Our new approach page allows you to do this type of analysis for any player on the PGA Tour. It's a good way to quickly understand where a player excels in their approach game and why. Take Corey Conners, who appears to be the antithesis of Justin Thomas. Conners gains his strokes on longer approach shots, and does it largely by rarely hitting poor shots.

As we often emphasize on this website, there is a lot of "luck"—unexplained variation—in golf performance. A rough method for estimating the skill versus luck breakdown for some statistic is to look at its year-over-year correlation. Here we'll do that for all combinations of the 5 statistics and 6 approach bins described above. Instead of reporting correlations, which can be hard to interpret, the table below displays the predicted percentile for next season's performance given a 90th percentile performance in the current season. It answers the question: "If a golfer performed better than 90% of his peers in some statistic this season, what % of golfers do we expect them to be better than next season?" If the variation in a statistic reflected only differences in skill, then the predicted percentile would be 90%; if it reflected only differences in luck, the predicted percentile would be 50%. In the more realistic scenario of some mix of skill and luck, the predictions will lie somewhere between 50% and 90%. Only seasons above the 60th percentile in shots hit for each distance bin were included in this exercise. This resulted in an average sample size of 72 shots for bin 1, 235 shots for bin 2, 331 shots for bin 3, 151 shots for bin 4, 104 shots for bin 5, and 117 shots for bin 6. Here are a few of my takeaways from the table:

Adjusted proximity is, by a wide margin, the most stable statistic year-over-year. Compared to strokes-gained, proximity has the advantage that it doesn't become non-linear around the hole: 15 feet versus 10 feet, and 10 feet versus 5 feet, is the same difference in terms of proximity, but they are different in units of strokes-gained (the difference between 10 and 5 feet is larger). Given that these two comparisons likely involve the same difference in skill, average proximity can be a better measure of approach skill.

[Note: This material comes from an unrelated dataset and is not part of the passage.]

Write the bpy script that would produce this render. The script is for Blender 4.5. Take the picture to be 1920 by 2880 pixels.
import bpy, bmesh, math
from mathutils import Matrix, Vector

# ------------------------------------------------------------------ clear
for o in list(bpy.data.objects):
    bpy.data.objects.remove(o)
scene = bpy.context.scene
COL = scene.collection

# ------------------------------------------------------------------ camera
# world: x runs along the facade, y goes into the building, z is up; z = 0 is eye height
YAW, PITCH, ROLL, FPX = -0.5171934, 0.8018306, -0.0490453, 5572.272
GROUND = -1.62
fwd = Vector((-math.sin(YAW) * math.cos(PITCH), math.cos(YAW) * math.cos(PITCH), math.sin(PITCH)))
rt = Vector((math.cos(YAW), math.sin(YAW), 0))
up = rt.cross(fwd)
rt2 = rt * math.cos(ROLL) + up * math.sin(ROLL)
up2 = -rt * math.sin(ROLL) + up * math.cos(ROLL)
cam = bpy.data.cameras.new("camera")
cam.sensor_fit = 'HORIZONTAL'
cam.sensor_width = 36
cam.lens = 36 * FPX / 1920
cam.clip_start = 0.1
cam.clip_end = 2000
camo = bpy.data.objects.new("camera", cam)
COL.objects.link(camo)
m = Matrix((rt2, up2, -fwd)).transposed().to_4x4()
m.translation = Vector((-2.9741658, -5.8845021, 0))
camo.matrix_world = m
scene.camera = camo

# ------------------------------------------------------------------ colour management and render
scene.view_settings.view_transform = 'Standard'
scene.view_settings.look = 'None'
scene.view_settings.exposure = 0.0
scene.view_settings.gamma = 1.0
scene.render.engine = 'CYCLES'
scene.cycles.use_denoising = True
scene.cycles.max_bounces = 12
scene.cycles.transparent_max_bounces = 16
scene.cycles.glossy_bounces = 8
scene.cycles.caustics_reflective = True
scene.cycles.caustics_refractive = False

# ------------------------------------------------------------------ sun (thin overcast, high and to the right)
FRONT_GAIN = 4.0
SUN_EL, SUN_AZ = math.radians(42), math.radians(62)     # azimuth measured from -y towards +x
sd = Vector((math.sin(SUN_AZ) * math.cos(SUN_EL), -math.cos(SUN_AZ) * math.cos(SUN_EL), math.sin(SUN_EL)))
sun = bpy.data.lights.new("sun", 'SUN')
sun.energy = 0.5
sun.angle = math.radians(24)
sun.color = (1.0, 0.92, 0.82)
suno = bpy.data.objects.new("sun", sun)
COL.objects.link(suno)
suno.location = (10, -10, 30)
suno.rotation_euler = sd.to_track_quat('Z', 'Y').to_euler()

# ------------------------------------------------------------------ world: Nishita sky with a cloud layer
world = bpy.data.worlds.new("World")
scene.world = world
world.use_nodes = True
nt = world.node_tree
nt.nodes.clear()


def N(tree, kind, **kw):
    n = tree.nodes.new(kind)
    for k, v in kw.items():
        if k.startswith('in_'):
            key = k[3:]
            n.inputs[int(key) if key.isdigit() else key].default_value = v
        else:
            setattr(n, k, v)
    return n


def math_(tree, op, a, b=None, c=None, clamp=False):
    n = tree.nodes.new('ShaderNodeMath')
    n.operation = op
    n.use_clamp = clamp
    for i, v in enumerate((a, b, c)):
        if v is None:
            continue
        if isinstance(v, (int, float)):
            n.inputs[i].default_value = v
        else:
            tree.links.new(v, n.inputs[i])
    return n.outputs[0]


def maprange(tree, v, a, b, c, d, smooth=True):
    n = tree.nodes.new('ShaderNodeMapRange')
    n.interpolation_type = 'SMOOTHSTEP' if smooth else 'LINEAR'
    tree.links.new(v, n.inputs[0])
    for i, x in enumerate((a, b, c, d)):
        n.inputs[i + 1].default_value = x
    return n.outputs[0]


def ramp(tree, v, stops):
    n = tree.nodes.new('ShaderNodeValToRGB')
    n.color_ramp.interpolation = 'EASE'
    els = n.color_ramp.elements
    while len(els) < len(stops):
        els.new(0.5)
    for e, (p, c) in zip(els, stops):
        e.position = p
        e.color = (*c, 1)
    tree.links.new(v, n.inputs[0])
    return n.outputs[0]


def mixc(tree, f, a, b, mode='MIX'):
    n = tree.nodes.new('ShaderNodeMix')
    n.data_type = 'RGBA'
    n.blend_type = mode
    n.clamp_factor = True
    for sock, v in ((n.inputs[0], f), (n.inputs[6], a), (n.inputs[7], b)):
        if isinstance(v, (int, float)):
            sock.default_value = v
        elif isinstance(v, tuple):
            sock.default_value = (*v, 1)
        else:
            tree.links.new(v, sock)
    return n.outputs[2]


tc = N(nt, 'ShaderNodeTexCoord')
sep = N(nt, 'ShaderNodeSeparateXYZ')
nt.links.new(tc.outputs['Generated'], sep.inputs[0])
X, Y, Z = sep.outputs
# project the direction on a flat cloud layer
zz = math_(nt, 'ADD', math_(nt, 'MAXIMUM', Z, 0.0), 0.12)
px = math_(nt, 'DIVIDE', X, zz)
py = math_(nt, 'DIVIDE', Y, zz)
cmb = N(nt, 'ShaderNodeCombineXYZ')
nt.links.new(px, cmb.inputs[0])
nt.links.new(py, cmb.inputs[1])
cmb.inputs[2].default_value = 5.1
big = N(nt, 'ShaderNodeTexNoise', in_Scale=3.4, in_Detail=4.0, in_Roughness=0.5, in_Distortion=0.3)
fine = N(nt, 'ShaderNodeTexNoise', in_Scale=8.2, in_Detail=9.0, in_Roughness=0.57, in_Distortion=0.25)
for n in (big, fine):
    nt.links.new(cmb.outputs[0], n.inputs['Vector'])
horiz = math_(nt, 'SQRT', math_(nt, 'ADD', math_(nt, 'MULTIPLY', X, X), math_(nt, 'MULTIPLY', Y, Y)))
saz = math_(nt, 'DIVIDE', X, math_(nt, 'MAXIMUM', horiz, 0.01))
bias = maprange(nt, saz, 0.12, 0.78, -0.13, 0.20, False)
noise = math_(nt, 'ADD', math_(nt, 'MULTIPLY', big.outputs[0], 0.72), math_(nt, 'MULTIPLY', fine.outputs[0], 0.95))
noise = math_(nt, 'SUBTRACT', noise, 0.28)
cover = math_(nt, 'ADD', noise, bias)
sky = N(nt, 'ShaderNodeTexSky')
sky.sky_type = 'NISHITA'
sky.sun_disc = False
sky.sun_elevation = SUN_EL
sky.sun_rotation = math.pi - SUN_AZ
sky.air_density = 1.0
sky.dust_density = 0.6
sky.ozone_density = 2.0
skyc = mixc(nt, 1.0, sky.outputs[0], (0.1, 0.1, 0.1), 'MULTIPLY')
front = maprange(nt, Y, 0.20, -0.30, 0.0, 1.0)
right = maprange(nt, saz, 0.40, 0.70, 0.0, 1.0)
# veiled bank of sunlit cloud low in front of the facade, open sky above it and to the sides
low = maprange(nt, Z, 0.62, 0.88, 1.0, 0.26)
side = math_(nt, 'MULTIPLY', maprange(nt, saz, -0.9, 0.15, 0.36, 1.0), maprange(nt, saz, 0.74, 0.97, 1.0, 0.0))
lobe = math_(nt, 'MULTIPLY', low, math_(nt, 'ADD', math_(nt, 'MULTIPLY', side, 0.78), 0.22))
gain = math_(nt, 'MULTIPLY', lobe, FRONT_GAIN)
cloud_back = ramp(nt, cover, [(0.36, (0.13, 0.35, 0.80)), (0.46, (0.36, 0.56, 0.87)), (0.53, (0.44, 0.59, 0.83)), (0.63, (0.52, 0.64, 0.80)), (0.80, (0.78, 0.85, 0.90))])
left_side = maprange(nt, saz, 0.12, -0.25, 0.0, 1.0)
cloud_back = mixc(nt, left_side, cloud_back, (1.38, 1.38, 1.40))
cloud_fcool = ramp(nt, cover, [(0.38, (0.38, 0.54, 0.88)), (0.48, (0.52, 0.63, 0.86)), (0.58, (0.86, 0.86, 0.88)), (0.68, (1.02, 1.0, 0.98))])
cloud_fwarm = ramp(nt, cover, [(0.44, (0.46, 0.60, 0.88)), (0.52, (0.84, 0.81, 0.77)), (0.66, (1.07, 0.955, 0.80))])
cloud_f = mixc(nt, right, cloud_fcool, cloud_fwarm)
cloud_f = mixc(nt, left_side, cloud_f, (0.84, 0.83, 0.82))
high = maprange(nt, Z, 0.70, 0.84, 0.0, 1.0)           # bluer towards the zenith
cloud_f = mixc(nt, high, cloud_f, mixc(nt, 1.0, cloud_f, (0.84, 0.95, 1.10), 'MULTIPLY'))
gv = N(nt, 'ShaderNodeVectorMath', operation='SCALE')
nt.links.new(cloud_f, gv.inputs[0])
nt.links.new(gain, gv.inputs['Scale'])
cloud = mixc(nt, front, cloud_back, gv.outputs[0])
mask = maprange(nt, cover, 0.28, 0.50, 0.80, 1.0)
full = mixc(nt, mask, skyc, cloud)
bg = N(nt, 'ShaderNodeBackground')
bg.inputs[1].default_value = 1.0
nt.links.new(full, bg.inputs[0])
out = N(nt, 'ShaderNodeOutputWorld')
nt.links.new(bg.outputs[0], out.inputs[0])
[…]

Good shot % is the least stable of the 5 statistics, reflecting the fact that it's mostly luck whether your ball ends up close to the hole. However, good shot % in the shorter bins from the fairway is more predictive than in the others.

Poor shot avoidance % is fairly stable for longer shots from the fairway, but is less stable for short wedges and shots from the rough. Adjusted GIR follows a similar pattern to poor shot avoidance (which is not surprising because the two correlate strongly, especially for shorter distances).

The typical number of shots a player hits in each bin per season impacts stability (more shots = more stable), but it's far from the only determinant of stability. Adjusted proximity for the smallest sample size bin (50-100, Fairway) is much more predictive than good shot % in the largest sample size bin (150-200, Fairway).

The fact that there is a lot of variation across bins and statistics in their stability suggests that we can use these stats to better predict strokes-gained (which is ultimately the goal, as strokes-gained is the measure of performance in golf). Just as one example, focusing on bin 3 (150-200, Fairway), previous-season proximity is a better predictor of next-season strokes-gained than previous previous-season SG.